Cherie Hunter Day visku & collages
Artist statement and definition: visku
Visku (visual-ku) is a term coined by Cherie Hunter Day in 2022 as intermedia which contains text possessing some of the attributes of haiku, such as brevity, disjunction, etc. Cherie writes, “I see visku as more of a trunk in the [visual poetry] hallway. It is primarily visual and may use features of these other forms, but it maintains some aspects of haiku—a reference to nature, discrete units that act as language elements [mora] without actually forming words, movement from element to element. It’s different from haiga, which is more text-based.”
Artist statement for her black & white collages
Cherie writes:
The source for the black and white etchings is The Complete Encyclopedia of Illustration by J. G. Heck (Park Lane division of Crown Publishers, Inc., 1979.) It is based on the 1851 edition of The Iconographic Encyclopedia of Science Literature and Art.
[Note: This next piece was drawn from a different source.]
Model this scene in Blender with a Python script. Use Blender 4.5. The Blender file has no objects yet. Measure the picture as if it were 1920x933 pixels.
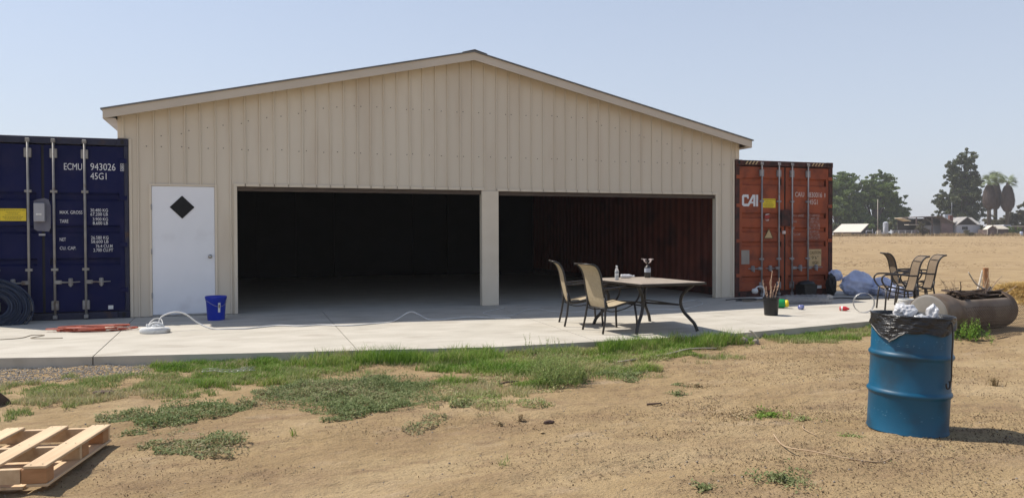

These images have traversed four separate methods of reproduction—two wet processes and two dry processes. The intaglio etching (1851) and commercial lithography (1979) are printed in ink on paper. I used a photocopier to copy the images (2004). Xerography is a dry process using static electricity to deposit charged particles (toner) on paper. I cut out the image copies to create new arrangements and paste them on paper—another wet step, which is part of the creation but not the reproduction. The final iteration is to scan them using a flatbed scanner (camera with lenses and mirrors) to create a digital file of pixels (Joint Photographic Experts Group or JPEG) (2021).